We decided to write a script that had two actors in it, because you have to shoot each actor individually to be captured as a hologram.  This means each actor performs on their own without the other actor.

There’s a lot of positioning and timing that you put into that, and you place them in the room, but it makes this world where the user’s actually standing in the same room, in the same world as the actors. And my feeling and hope was that it drew the user more into the story than just watching it on a flat screen TV or in a 360 video.

I wanted to give the user the opportunity to be their own director, and look at what they wanted to look at, and stand next to the actor that they wanted to stand next to.

Our challenge was to write a script that would make that user lean towards coming closer to the performance and the story that was unfolding in front of them.

 

So, what were the outcomes, from your perspective? And what were the lessons learned that you can share with people that are exploring the boundaries of this still young medium?
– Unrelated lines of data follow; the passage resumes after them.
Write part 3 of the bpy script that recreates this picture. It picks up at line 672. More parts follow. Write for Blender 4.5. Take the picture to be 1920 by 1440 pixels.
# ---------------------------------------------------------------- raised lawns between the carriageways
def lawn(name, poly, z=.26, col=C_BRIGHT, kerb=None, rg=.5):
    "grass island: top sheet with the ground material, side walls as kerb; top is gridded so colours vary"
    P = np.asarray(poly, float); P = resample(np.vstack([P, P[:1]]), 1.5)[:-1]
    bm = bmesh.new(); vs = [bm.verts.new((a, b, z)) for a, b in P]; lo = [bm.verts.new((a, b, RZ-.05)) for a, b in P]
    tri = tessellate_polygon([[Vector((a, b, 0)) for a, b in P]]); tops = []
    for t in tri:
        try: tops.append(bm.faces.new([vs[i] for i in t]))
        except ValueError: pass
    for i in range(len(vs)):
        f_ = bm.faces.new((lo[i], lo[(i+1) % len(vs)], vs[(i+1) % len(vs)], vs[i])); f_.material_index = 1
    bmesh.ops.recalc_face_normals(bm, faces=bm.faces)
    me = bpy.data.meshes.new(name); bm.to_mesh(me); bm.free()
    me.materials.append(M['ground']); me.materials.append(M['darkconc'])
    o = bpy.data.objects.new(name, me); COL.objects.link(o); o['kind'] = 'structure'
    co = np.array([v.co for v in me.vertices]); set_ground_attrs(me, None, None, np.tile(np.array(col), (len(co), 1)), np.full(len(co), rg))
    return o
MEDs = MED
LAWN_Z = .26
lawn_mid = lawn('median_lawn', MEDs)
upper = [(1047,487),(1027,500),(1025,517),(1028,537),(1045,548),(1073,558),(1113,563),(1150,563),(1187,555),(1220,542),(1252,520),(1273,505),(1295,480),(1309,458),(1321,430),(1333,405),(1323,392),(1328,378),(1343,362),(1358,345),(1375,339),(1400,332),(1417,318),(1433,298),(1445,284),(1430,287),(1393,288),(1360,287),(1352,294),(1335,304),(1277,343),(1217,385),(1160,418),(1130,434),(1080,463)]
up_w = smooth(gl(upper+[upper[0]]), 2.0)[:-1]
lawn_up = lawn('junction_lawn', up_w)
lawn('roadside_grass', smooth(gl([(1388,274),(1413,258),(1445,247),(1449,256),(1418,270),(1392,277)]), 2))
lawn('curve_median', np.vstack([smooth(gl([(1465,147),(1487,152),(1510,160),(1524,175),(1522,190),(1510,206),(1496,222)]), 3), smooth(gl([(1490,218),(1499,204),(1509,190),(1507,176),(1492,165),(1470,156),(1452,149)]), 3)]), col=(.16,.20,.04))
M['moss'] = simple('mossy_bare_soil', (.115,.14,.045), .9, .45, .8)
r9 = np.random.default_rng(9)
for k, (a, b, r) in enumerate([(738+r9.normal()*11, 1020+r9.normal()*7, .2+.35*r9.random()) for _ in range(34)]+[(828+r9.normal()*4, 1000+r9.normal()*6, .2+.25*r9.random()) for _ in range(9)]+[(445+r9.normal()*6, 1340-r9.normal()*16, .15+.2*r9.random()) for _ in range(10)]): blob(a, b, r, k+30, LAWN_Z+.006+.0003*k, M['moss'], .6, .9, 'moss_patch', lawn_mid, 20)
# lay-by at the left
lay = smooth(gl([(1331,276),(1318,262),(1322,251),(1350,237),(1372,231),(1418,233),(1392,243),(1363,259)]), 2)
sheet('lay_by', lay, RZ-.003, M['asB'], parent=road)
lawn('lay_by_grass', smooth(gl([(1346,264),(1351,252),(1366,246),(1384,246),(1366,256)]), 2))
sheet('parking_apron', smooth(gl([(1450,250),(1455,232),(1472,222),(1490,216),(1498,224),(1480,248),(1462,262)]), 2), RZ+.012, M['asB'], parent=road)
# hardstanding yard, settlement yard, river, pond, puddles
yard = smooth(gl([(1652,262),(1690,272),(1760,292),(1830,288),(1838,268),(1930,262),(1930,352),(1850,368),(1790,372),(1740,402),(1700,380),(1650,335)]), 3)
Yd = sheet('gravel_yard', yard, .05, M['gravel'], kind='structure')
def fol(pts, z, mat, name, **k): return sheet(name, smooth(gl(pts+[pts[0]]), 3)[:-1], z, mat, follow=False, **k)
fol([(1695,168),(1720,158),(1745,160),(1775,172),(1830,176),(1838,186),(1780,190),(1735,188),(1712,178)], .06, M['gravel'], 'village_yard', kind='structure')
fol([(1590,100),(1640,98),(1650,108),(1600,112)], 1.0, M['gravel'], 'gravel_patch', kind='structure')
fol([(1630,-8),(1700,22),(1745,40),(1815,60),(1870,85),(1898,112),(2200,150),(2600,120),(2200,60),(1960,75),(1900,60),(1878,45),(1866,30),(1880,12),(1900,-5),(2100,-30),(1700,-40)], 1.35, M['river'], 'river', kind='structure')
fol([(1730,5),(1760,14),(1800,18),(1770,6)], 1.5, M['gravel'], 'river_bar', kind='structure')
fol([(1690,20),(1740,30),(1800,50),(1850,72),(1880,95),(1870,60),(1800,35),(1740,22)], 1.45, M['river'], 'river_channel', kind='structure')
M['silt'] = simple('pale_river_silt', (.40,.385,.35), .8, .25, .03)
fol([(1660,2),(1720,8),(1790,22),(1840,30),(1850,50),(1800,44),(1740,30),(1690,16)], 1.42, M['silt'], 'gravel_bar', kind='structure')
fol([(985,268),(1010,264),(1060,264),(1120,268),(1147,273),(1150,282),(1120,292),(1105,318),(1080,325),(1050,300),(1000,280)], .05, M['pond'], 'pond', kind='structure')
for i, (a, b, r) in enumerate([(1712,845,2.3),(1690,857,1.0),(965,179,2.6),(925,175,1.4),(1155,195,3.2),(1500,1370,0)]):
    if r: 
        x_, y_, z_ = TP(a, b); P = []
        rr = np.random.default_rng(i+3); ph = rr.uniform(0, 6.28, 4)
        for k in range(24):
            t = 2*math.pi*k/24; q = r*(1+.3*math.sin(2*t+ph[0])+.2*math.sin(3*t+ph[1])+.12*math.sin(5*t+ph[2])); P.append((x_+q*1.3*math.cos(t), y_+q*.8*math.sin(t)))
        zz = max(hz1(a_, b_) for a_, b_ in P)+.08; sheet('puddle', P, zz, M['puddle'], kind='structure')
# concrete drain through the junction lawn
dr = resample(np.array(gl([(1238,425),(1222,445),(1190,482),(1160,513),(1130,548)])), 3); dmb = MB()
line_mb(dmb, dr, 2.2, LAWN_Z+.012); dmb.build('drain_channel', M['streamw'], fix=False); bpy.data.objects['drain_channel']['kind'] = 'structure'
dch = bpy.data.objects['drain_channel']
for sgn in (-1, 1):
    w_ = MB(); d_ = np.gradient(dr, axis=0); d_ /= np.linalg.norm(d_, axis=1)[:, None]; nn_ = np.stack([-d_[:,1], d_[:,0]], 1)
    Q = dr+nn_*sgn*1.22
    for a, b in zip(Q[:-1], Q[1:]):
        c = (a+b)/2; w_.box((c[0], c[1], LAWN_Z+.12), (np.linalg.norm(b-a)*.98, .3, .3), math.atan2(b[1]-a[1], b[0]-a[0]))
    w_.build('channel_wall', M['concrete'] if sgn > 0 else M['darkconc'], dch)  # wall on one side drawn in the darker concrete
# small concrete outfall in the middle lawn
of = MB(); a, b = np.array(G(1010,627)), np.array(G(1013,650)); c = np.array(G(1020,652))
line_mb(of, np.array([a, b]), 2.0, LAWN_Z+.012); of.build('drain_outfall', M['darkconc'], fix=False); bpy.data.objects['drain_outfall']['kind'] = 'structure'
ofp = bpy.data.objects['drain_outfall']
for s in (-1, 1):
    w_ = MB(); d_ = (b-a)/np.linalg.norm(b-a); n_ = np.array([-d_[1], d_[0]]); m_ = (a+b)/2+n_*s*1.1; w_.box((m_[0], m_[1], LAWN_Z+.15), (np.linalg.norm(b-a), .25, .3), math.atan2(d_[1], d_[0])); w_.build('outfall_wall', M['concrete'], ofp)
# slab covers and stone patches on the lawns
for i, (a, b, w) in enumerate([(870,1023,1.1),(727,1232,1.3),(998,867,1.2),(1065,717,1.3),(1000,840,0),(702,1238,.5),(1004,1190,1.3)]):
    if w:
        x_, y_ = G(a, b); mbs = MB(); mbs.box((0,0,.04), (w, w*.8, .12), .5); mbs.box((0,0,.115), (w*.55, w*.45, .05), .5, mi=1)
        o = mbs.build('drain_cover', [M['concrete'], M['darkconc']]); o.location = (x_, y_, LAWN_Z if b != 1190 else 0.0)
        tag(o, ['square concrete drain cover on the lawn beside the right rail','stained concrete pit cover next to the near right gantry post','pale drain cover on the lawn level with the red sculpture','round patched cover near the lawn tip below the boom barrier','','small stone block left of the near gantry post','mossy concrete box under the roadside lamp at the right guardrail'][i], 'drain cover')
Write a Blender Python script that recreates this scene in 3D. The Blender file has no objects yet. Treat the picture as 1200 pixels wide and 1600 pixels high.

Berg: I think that my biggest lesson was that we did something different. We came from a place where we had a script already for a movie. The VR script was not the originating story, so we had to develop a lot of backstory to pull from that gave us ideas for what this VR piece would be.

And like I said, there’s a lot of choices that you can make, and sometimes I think that too many choices make you lose what you’re trying to say, or what kind of experience you’re trying to give people.

You forget what the story is about. It really helped that we had a script, that if we were going off-track or if we were doing something that lost the message of the original story, we had something to go back to.

So, I think one of the important things that I learned was to ask yourself, “what are we trying to say with this piece?”

We had a social message that we wanted to discuss regarding body positivity, cross-cultural relationships within a family, also how to deal with bullying whether that bullying comes from your mother or outside of that.

I think part of the success of this piece is that – in the end – you come away feeling that you went through a human experience...not by witnessing it...but by experiencing it yourself.

 

This has been such an enlightening conversation Christine. Do you want to do this again? Is this a direction you want to continue to move in?

Berg: I’m a storyteller. I am so interested in how we can approach things that we go through in life and how we can share them. I’m always interested in what is the best way to tell this story. And I feel like I have a new trick in my basket that I never had before. So, I’m not going to say “never again” with VR. It really is fun. It really is a way to approach entertainment, and the human stories that connect with us in a different way than watching a documentary or the news. I’m really grateful that we had the challenge of getting the project financed, or I would otherwise never have even thought of doing VR and I’m glad that we did it.